Şahsi olarak henüz bana öyle bir şey söylenmedi. Bizim takıma da söylenmedi. Bu süreçte söylenmeyeceği anlamına gelmiyor. Şuan kulüpler ne durumda, politikaları nasıl olur bilmiyorum ama futbolcu olarak biz de elimizi taşın altına koymamız gerekiyorsa gerekeni yaparız.

Yabancı sınırı ara ara gündeme geliyor. Bu konuda genç ve yerli bir oyuncu olarak sen ne düşünüyorsun?

Yabancı kuralına ben karşı değilim ama bu kuralın bize bir şeyler katması gerekiyor.
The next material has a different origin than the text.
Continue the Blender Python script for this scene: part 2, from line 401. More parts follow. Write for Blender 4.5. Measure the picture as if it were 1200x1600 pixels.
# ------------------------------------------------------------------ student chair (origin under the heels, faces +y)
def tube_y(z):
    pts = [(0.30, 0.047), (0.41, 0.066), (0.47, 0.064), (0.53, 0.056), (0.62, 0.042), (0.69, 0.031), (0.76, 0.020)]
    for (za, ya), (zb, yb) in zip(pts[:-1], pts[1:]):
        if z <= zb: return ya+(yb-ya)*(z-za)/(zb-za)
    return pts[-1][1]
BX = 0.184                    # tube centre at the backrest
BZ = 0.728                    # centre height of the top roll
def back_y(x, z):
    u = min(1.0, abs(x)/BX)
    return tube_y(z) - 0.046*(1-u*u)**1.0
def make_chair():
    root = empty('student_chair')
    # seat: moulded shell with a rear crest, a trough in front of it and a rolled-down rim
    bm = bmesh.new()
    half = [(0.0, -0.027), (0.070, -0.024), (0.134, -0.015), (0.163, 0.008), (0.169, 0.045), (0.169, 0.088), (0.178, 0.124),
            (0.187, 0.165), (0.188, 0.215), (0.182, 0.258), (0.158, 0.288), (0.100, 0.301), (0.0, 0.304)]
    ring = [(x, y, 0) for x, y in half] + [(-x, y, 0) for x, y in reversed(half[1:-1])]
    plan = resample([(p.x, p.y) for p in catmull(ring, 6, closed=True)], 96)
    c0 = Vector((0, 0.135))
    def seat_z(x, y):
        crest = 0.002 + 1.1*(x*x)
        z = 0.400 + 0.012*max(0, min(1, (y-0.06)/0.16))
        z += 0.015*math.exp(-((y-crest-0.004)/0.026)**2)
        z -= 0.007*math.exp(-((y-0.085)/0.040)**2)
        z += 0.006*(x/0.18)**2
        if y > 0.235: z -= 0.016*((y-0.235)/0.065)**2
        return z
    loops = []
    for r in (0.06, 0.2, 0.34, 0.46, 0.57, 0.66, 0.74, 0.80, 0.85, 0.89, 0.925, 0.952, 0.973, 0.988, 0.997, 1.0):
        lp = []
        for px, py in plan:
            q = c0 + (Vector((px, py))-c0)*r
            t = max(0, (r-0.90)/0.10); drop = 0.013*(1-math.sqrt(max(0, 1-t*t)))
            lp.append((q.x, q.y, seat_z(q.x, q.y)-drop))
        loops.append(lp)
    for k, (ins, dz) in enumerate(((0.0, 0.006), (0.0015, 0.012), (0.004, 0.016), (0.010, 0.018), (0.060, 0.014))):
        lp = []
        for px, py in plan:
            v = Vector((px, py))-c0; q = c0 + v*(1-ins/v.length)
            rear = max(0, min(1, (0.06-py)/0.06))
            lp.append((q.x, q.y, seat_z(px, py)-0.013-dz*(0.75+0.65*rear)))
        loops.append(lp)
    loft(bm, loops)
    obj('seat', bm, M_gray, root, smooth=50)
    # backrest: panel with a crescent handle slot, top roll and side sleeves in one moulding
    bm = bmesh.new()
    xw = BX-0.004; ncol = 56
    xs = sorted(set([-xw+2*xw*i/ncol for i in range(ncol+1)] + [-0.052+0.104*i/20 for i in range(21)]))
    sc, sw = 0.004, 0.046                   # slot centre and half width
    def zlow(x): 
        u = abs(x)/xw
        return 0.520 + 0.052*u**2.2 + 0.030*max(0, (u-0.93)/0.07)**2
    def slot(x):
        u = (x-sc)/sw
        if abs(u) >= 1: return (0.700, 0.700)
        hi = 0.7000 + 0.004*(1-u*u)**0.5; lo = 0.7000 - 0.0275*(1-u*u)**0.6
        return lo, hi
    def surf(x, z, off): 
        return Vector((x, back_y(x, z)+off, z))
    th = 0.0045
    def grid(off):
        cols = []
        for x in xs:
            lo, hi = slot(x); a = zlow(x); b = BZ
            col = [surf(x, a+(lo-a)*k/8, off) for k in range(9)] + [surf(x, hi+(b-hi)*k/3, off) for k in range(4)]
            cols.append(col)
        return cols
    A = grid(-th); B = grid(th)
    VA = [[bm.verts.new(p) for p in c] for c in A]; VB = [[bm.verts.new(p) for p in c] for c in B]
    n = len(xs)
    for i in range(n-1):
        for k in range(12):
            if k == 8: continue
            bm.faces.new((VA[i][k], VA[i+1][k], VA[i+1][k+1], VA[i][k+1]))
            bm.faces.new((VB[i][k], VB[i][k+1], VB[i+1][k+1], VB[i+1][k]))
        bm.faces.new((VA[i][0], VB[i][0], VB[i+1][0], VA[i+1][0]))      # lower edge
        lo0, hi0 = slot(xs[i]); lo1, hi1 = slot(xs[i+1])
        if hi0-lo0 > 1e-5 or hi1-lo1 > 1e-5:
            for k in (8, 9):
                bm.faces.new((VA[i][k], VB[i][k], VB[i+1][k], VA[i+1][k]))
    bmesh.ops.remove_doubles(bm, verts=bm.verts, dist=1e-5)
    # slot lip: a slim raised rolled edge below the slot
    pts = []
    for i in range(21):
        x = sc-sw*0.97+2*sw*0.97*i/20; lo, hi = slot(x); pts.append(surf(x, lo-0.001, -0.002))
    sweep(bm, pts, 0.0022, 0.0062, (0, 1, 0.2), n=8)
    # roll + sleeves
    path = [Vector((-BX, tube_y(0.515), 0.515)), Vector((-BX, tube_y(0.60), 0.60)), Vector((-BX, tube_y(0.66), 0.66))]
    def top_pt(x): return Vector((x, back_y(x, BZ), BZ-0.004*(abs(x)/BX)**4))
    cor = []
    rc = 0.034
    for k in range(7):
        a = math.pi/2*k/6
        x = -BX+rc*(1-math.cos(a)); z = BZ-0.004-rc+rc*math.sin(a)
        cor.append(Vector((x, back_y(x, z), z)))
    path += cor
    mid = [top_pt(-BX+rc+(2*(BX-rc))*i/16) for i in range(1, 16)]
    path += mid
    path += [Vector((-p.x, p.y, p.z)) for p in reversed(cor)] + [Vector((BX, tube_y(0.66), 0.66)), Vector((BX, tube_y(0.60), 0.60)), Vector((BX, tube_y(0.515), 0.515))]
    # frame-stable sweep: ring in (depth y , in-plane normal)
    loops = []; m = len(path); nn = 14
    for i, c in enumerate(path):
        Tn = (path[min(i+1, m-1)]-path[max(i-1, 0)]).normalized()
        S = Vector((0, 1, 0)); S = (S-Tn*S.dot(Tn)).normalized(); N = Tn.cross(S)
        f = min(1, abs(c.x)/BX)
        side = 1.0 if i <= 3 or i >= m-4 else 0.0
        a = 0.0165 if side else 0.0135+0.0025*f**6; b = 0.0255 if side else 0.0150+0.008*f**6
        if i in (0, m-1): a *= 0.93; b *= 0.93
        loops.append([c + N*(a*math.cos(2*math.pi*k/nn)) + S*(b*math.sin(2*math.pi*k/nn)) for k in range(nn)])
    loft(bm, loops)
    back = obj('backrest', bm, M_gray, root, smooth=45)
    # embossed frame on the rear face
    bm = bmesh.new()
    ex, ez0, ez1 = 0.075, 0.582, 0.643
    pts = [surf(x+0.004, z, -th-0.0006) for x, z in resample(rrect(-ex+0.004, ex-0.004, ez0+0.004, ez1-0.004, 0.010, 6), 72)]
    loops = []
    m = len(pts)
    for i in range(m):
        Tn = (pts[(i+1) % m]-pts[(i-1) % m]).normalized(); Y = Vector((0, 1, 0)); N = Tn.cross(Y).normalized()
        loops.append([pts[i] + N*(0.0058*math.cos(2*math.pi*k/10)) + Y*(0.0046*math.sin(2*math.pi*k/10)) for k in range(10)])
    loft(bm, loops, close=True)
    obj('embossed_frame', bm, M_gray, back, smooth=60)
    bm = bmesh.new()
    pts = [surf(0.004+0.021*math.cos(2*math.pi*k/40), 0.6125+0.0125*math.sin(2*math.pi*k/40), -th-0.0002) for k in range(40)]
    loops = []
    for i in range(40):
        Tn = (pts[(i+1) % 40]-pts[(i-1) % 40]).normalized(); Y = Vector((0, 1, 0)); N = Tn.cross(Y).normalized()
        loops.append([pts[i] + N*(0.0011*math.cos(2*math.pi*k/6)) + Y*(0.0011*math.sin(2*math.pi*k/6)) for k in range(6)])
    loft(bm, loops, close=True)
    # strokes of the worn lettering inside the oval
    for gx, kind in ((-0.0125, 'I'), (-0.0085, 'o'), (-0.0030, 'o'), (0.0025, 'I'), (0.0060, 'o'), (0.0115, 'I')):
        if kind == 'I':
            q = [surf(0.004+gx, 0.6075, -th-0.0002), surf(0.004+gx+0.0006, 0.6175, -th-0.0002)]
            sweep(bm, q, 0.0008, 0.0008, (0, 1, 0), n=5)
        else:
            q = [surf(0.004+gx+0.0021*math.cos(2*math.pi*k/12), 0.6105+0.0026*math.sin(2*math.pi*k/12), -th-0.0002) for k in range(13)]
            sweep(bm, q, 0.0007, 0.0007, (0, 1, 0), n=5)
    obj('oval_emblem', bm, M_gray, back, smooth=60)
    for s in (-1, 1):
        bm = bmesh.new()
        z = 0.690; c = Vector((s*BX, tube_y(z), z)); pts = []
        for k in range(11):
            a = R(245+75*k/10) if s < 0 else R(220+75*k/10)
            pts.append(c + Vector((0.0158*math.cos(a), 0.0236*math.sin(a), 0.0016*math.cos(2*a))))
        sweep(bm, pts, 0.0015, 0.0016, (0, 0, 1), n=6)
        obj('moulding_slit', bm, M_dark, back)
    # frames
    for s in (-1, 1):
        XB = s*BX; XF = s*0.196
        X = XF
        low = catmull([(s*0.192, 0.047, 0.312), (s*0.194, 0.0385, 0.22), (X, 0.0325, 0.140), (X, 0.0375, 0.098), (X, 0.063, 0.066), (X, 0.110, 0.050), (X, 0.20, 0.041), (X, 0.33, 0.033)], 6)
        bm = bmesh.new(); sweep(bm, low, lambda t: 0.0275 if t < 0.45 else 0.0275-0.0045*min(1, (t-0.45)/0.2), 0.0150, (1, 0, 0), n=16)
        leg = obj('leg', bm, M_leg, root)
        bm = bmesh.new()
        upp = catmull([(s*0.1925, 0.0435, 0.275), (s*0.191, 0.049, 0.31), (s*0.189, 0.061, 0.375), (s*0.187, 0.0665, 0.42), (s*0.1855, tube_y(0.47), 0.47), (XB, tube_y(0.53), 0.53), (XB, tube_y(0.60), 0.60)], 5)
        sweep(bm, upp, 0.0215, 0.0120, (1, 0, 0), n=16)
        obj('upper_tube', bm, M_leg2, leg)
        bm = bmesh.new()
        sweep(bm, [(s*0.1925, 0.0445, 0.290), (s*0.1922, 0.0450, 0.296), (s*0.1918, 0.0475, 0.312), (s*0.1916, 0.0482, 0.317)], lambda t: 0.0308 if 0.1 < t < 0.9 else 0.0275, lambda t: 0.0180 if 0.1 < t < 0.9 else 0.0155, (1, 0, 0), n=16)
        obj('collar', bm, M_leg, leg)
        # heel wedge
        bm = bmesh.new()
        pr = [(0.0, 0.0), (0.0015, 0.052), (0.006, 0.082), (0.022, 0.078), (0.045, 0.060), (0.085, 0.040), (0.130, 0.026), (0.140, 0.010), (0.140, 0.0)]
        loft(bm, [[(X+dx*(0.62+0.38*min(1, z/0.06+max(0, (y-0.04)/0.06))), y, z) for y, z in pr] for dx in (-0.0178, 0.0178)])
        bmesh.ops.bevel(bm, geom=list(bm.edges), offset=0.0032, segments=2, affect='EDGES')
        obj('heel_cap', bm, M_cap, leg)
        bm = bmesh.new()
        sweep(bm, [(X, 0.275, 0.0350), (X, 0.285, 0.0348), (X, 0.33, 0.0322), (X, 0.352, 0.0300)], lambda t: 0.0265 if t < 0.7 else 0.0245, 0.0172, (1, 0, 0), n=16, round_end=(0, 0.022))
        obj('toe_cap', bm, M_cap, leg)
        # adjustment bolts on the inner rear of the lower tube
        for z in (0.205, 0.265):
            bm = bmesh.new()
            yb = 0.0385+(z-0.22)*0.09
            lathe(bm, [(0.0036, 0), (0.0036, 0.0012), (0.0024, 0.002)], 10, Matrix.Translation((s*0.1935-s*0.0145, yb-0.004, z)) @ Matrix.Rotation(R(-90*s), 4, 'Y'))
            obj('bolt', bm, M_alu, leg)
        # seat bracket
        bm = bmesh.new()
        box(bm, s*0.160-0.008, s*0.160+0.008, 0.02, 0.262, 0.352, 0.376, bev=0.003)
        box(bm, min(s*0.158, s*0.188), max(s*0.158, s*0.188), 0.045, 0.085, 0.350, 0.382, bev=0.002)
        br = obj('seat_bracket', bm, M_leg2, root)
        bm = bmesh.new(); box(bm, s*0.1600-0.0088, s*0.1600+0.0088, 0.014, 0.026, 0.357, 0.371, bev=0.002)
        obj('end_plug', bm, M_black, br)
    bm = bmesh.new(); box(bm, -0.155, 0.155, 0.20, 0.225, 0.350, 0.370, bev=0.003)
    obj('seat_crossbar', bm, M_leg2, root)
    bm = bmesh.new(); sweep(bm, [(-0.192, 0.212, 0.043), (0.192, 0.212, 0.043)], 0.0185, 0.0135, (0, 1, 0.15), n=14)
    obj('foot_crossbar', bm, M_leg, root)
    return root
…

Mesela İngiltere’de bazı yabancı oyuncularla ilgili kurallar var. Gelen yabancı oyuncunun kalitesiyle ilgili bir sınırlandırma getiriyor açıkçası. Daha seçici bir şekilde oluyor. Avrupa’da oynayamayıp, ülkemize gelen yabancılar bizi nasıl Avrupa’ya götürecek. Avrupa kupalarına gitmek için, Avrupa’da oynayamayan oyunculardan medet umuyoruz. Biraz tezatlık oluyor. Bizim altyapımıza, öz benliğimize dönüp oyuncu çıkarmamız gerekiyor. Buna ihtiyacımız var yani. Yabancı kuralına karşı değilim ama şartların eşit olması lazım. Altyapıdan çıkan genç oyuncuyla yurt dışından gelen gelecek vadeden oyuncunun şartlarının yakın olması lazım ki saha içi rekabette öyle olsun.

TEK SORU TEK CEVAP
Messi mi Ronaldo mu?

İkisi de.

Alex mi Hagi mi?

İkisine de çok beğeniyorum.

Hayalin hangi takım?

Hayal kuracağız sonuçta, büyük hayal kuruyorum. Taraftarıyla Liverpool ve Real Madrid. Aslında ben hocaya gitmek isterdim, hocaya göre transfer olmak isterdim. Klopp, Guardiola, Simeone gibi.

Unutamadığın bir anı

Bursaspor’da maçtan döndük. Deplasmandan döndük, çoğu kişi tesiste kalıyor. Bir mesaj geldi, aşağı indim sonra yukarı odaya çıktım elimde kadro dışı kağıdıyla. Umut Nayir, Okan Kocuk filan baktı bu ne diye. Dedim ben de anlamadım. Oturdum, çöktüm böyle. O sıra da ev filan bakıyordum Bursa’dan. Herkes şok oldu o anda odadakiler. Nedeni olmayan, açıklama yapılmayan bir kadro dışıydı. Benim ve Yusuf’un üzerinden ilk 11’de oynayan oyunculara bir gözdağı vermek gibiydi. Belki performanstandı. 3 gün sonra geri affettiler bizi ama bıçak yarası derin oluyor.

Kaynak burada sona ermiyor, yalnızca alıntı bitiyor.